Let’s look at all the different species of weasel words, including qualifiers, intensifiers, vague quantifiers, and weak verbs.

Qualifiers weaken prose

Qualifiers are words that attempt to weaken the impact of a statement by creating exceptions. They’re “out” words. Take a look at these pairs of sentences — which ones do you trust?

  • We never take donations from hate groups.
  • We rarely take donations from hate groups.


  • Designers expect you to pay them for their work.
  • Most designers expect you to pay them for their work.


  • She got every question exactly right.
  • She got nearly every question approximately right.

Notice that they come in both adverb and adjective forms. Adverbs like “nearly,” “rarely,” and “approximately” qualify the verbs and therefore the whole sentence. Always suspect and scrutinize adverbs; ask if they’re undermining the boldness of your statements. But weaselly adjectives like “most” can undermine you too, by qualifying the completeness of the group in question (“most designers”).

The more these qualifiers pile up, the more you sound uncertain, and the less we want to trust you.

Intensifiers strain credibility

Surely words that make a sentence stronger can’t be weasel words, can they? Well, actually, they can. “Very” is a particular problem. Again, a few pairs of sentences.

  • I’m happy that you’ve succeeded.
  • I’m really, sincerely happy that you’ve succeeded.


  • Hillary Clinton is opposed to the TPP agreement.
  • Hillary Clinton is very opposed to the TPP agreement.


  • I love you.
  • I actually love you.


  • The governor is an accomplished speaker.
  • The governor is an incredibly accomplished speaker.

These aren’t as bad as the qualifiers, but as Stephen Pinker points out, they can still undermine your sincerity. The reason: they put statements on a scale, and imply that they’re not absolute. Just how opposed is Hillary Clinton to TPP? Are you happy for me, or not? When you say you “actually” love me, I wonder if you might not.

Mark Twain famously (and apocryphally) said to replace every instance of “very” with “damn,” and then let your editor strike out the “damn”s. That’s on the right track, because “very” has no more actual meaning than “damn,” but “damn” emphasizes how arbitrary it is. I’m damn, damn happy that you’ve succeeded, and the governor is a damn good speaker.

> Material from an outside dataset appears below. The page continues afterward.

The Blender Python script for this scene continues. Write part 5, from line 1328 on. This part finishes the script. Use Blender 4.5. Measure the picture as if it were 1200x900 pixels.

Intense, but arbitrary.

The verdict here is simple: you don’t need to avoid intensifiers. But you do need to keep a rein on them. Because the more they pile up (especially in press releases), the less credible you sound.

Vague quantifiers sound lazy

Can nouns be weasel words? Sure, if they’re vague quantifiers. Quantifiers are great if they’re precise — if I tell you that the cost of poor writing is $396 billion per year, you know exactly what I mean. But how much do you believe these sentences?

  • The new skating rink is going to cost our town millions in police overtime.
  • He spends lots of time playing with Lego instead of working.
  • She will get back to you in seconds.

How many millions? How much time? How many seconds? That makes all the difference. Vague quantities are no better than vague intensifiers — they sound like they mean something, but not that much.

Weak verbs undermine meaning

You don’t need an adverb to be a weasel. You can do it with the right verb weakeners, too. For example:

  • He tends to come in late on Thursdays.
  • The contractor is expected to finish on budget.
  • I want to believe you.

Does he come in late, or not? Will the contractor finish on budget? Do you believe me? Could go either way. So these sentences have very little meaning.

What to do about it

Writers, here’s my advice: find the weasel words in your prose, and delete or fix as many as possible by replacing them with bold, true, quantifiable statements. Get that weasel density down below 3%. Gird your loins and avoid qualifying your prose or loading it up with meaningless intensifiers.

All weasel words create problems, but these are the worst:

  • Deeply (always a sign of bullshit)
  • Most (makes statements sound strong without committing)
  • Expected (who’s doing the expecting?)
  • Lots (meaningless)

Once you’re aware of the problem, you can work on self-editing. And be on the lookout for weaselly prose from others, especially politicians and promoters. It means less than it appears to.